King Leopold’s Ghost is, at its center, about morality. Its opening lines focus on the young Edmund Morel’s “flash of moral recognition” (1), and throughout the rest of the book we see other characters have similar insights, like lights flickering on in the darkness. It is a book about what one can and should do in the aftermath of such moral awakenings. Certainly many chose to look away, but this history highlights those who didn’t, and paid painful, sometimes fatal prices for it.

Hochschild’s repeated references to other mass murders in the twentieth century also contribute to the exploration of this theme, by offering examples of immorality on a large scale and comparing them to what happened in the Congo.

Human rights in the context of race and imperialism

Exploring the theme of human rights in the Congo necessitates an analysis of how the concept of race supports—and is, in fact, central to—European imperialism. Racial prejudice allows white Europeans to view non-white people as less than human, which in turn allows for the systematic violation of their human rights. If, for example, the people of the Congo had been considered fully human, what was done to them—the violent appropriation of their land, labor, and lives—could not have gone on for as long as it did. This idea reinforces the theme of morality, because in the absence of a belief in another person’s full humanity, one might not consider it immoral to treat them poorly.

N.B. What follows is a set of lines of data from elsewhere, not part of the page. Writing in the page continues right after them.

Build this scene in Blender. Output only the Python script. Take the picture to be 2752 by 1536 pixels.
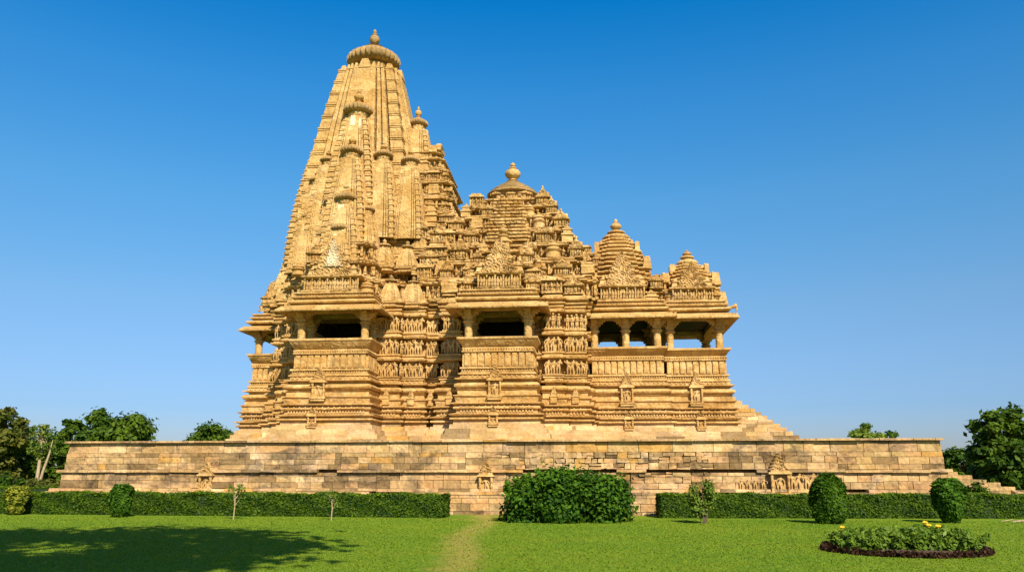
import bpy, bmesh, math, random
import numpy as np
from mathutils import Vector, Matrix
for _o in list(bpy.data.objects): bpy.data.objects.remove(_o)
SC = bpy.context.scene
COL = SC.collection
R = math.radians
RND = random.Random(7)
NP = np.random.default_rng(7)

# ------------------------------------------------------------------ camera
F_PX = 2200.0
PITCH = math.atan(502 / F_PX)
YAW = math.atan(221 * math.cos(PITCH) / F_PX)
EYE = Vector((0, 0, 1.6))
FWD = Vector((-math.sin(YAW) * math.cos(PITCH), math.cos(YAW) * math.cos(PITCH), math.sin(PITCH)))
RGT = Vector((math.cos(YAW), math.sin(YAW), 0))
UPV = RGT.cross(FWD)
cam_d = bpy.data.cameras.new("camera")
cam = bpy.data.objects.new("camera", cam_d); COL.objects.link(cam)
cam_d.sensor_width = 36.0
cam_d.lens = 36.0 * F_PX / 2752
cam_d.clip_start = 0.1; cam_d.clip_end = 6000
cam.matrix_world = Matrix.Translation(EYE) @ Matrix((RGT, UPV, -FWD)).transposed().to_4x4()
SC.camera = cam

def at(vx, vy, Y):
    """point at distance Y seen at a spot of the 2576 px wide survey picture"""
    s = 2752 / 2576
    d = FWD + RGT * ((vx * s - 1376) / F_PX) + UPV * ((768 - vy * s) / F_PX)
    return EYE + d * (Y / d.y)

# ------------------------------------------------------------------ light
SUN_EL, SUN_AZ = R(40), R(180 - 24)          # azimuth from +Y towards +X
to_sun = Vector((math.sin(SUN_AZ) * math.cos(SUN_EL), math.cos(SUN_AZ) * math.cos(SUN_EL), math.sin(SUN_EL)))
sl = bpy.data.lights.new("sun", 'SUN'); sl.energy = 5.0; sl.angle = R(0.5); sl.color = (1.0, 0.90, 0.74)
so = bpy.data.objects.new("sun", sl); COL.objects.link(so)
so.rotation_euler = to_sun.to_track_quat('Z', 'Y').to_euler(); so.location = (20, -30, 60)
W = bpy.data.worlds.new("World"); SC.world = W; W.use_nodes = True
wn = W.node_tree.nodes; wl = W.node_tree.links
bg = wn['Background']; bg.inputs[1].default_value = 0.078
sky = wn.new('ShaderNodeTexSky'); sky.sky_type = 'NISHITA'; sky.sun_disc = False
sky.sun_elevation = SUN_EL; sky.sun_rotation = SUN_AZ
sky.air_density = 1.0; sky.dust_density = 0.6; sky.ozone_density = 2.5
hs = wn.new('ShaderNodeHueSaturation'); hs.inputs['Saturation'].default_value = 1.35; hs.inputs['Value'].default_value = 1.0
# the film renders the clear sky deep azure overhead and pale lavender near the horizon
tcw = wn.new('ShaderNodeTexCoord'); sxw = wn.new('ShaderNodeSeparateXYZ'); wl.new(tcw.outputs['Generated'], sxw.inputs[0])
rw = wn.new('ShaderNodeValToRGB'); ew = rw.color_ramp.elements
_st = [(0.0, (.60, .60, .90)), (.073, (.60, .70, .98)), (.196, (1.22, 1.10, 1.08)), (.317, (1.30, 1.42, 1.32)), (.43, (.86, 1.49, 1.52)), (.527, (.10, 1.4, 1.6)), (.72, (.16, .55, .75))]
while len(ew) < len(_st): ew.new(.5)
for _i, (_p, _c) in enumerate(_st): ew[_i].position = _p; ew[_i].color = (*_c, 1)
wl.new(sxw.outputs[2], rw.inputs[0])
mw = wn.new('ShaderNodeMix'); mw.data_type = 'RGBA'; mw.blend_type = 'MULTIPLY'; mw.inputs[0].default_value = 1.0
wl.new(sky.outputs[0], hs.inputs['Color']); wl.new(hs.outputs[0], mw.inputs[6]); wl.new(rw.outputs[0], mw.inputs[7]); wl.new(mw.outputs[2], bg.inputs[0])
SC.view_settings.view_transform = 'Standard'; SC.view_settings.look = 'None'
SC.view_settings.exposure = 0.62; SC.view_settings.gamma = 1.0
SC.cycles.max_bounces = 6

# ------------------------------------------------------------------ materials
def nt(name):
    m = bpy.data.materials.new(name); m.use_nodes = True
    t = m.node_tree; return m, t, t.nodes['Principled BSDF']
def nd(t, typ, **kw):
    n = t.nodes.new(typ)
    for k, v in kw.items():
        if k in n.inputs: n.inputs[k].default_value = v
        else: setattr(n, k, v)
    return n
def ramp(t, src, stops):
    n = t.nodes.new('ShaderNodeValToRGB'); e = n.color_ramp.elements
    while len(e) < len(stops): e.new(0.5)
    for i, (p, c) in enumerate(stops):
        e[i].position = p
        e[i].color = (c, c, c, 1) if isinstance(c, (int, float)) else (*c, 1)
    t.links.new(src, n.inputs[0]); return n.outputs[0]
def mix(t, fac, a, b, mode='MIX'):
    n = t.nodes.new('ShaderNodeMix'); n.data_type = 'RGBA'; n.blend_type = mode
    for s, v in ((0, fac), (6, a), (7, b)):
        if hasattr(v, 'is_output'): t.links.new(v, n.inputs[s])
        else: n.inputs[s].default_value = v if isinstance(v, (int, float)) else (*v, 1)
    return n.outputs[2]
def math_n(t, op, a, b=0.0):
    n = t.nodes.new('ShaderNodeMath'); n.operation = op
    for s, v in ((0, a), (1, b)):
        if hasattr(v, 'is_output'): t.links.new(v, n.inputs[s])
        else: n.inputs[s].default_value = v
    return n.outputs[0]
def pos(t, scale=(1, 1, 1)):
    g = t.nodes.new('ShaderNodeNewGeometry'); m = t.nodes.new('ShaderNodeMapping')
    m.inputs['Scale'].default_value = scale
    t.links.new(g.outputs['Position'], m.inputs[0]); return m.outputs[0]
def noise(t, vec, sc, det=4, rough=0.6, dist=0.0):
    n = nd(t, 'ShaderNodeTexNoise', Scale=sc, Detail=det, Roughness=rough, Distortion=dist)
    t.links.new(vec, n.inputs['Vector']); return n.outputs['Fac']
def bump(t, h, bs, strength, dist, prev=None):
    n = nd(t, 'ShaderNodeBump', Strength=strength, Distance=dist)
    t.links.new(h, n.inputs['Height'])
    if prev is not None: t.links.new(prev, n.inputs['Normal'])
    t.links.new(n.outputs[0], bs.inputs['Normal']); return n.outputs[0]

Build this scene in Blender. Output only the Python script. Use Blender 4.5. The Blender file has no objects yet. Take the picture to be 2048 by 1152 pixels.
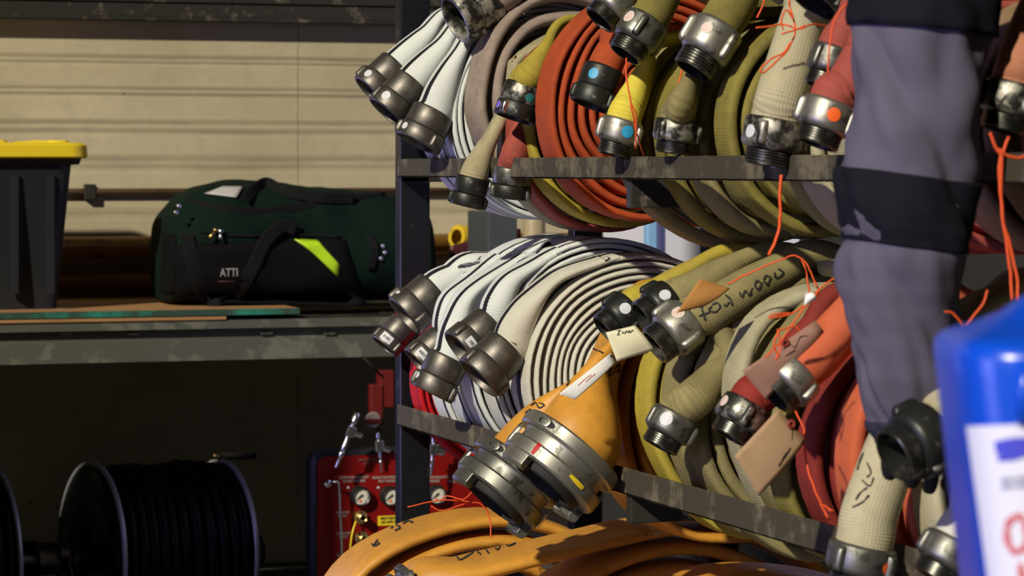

The psychology of imperialism

Closely related to the theme of morality is the exploration of the psychology of imperialism, or what, psychologically speaking, makes people act in immoral ways specific to the context of imperialism. What creates a Leopold or a Stanley, or any of the other sadistic men stationed in the Congo and mentioned in Hochschild’s account? What psychological mechanisms allow mass murder to become “like a sport” for its participants? What mechanisms create a populace so willing to look away? 

The importance of history

Though Hochschild’s account of Leopold’s Congo is as engaging as, for example, Joseph Conrad’s novel, Heart of Darkness, it never loses sight of itself as a piece of silenced history. From its preoccupation with providing African and black American perspectives, to its concluding comparison of Leopold and Mobutu, this history reminds us of those voices missing from our official histories and how that lack will doom us to repetition of silenced and painful pasts.